Bonfire Night worst day for burglaries warns Aviva

| October 31, 2012
Bonfire Night worst day for burglaries warns Aviva

Insurance group Aviva is warning households to be vigilant over security at this time of the year, as burglaries tend to increase signficantly between Halloween and Bonfire Night.

On Bonfire Night the number of burglaries increases by around 25 per cent compared with an average day, according to the company’s research.

Aviva also reported a 33 per cent increase in claims for stolen gold and silver jewellery and a 20 per cent increase in car theft on 5 November, based on its claims data over the past ten years.

Halloween is another high-risk day, with car theft increasing by around 19 per cent.

Rob Townend, director of claims at Aviva, said: “What could be better than lots of noise from fireworks and the cloak of darkness to help thieves target your home and car.

“With darker nights and plenty of householders enjoying bonfire parties outside and away from their home there is a great opportunity for thieves to take advantage.

“The price of gold and silver has risen by over 100 per cent in the past 5 years, so it is not surprising jewellery is a prime target for thieves.

“It’s clearly a time for people to be extra vigilant and we would also encourage all homeowners to ensure that their valuables are insured for the right amount, so if the worst happens they can be fully compensated for their loss.”

Halloween, with its tradition of ‘trick or treat’, is a high-risk day for homes suffering malicious damage and vandalism.

Claims for malicious damage to the home increases by around 150 per cent on Halloween, while damage to cars soars by around 45 per cent.

Not surprisingly, Aviva reported a 50 per cent increase in fire claims on Bonfire Night, compared with an average day.
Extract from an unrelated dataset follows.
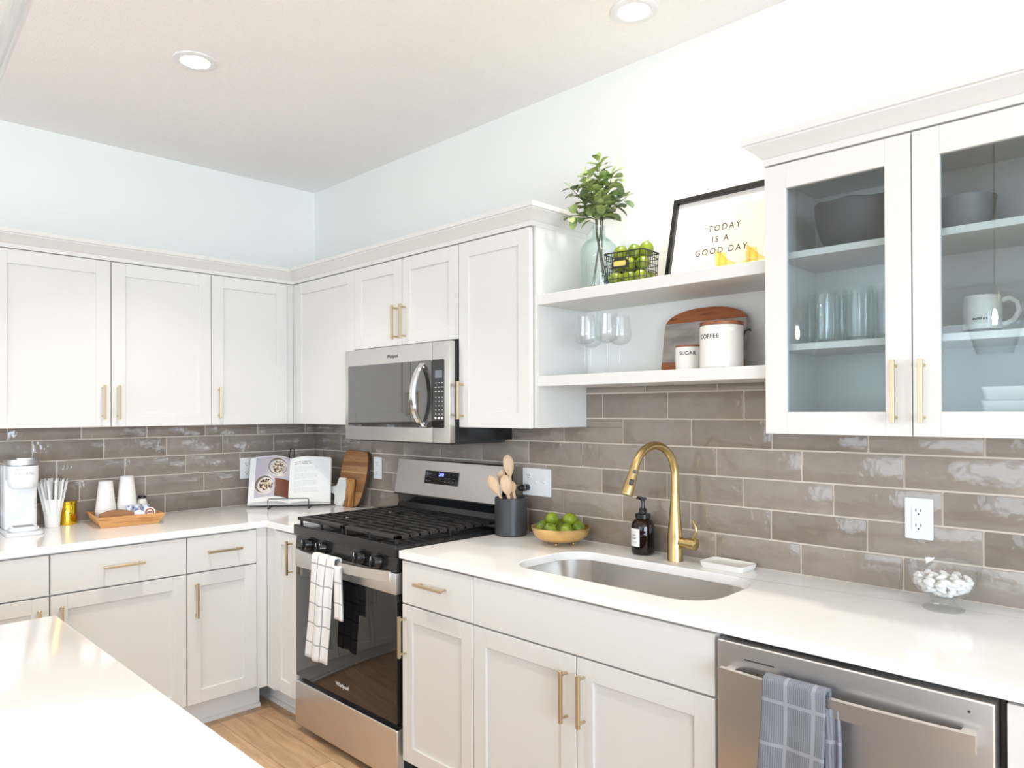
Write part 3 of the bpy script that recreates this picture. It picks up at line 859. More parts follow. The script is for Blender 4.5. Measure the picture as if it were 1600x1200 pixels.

Insurer NFU Mutual is warning householders to ensure they have the correct home insurance in place if they plan to hold a bonfire party.

The Royal Society for the Prevention of Accidents estimates that 500 people per year are injured at small private bonfire parties and householders could be held financially liable for injuries incurred.

Matthew Scott, Chief Claims Manager at NFU Mutual, said: “Perhaps most important is to ensure you have third party liability insurance, as this should cover you if you damage someone else’s property or someone sustains an injury which can be judged to have resulted through your own negligence.”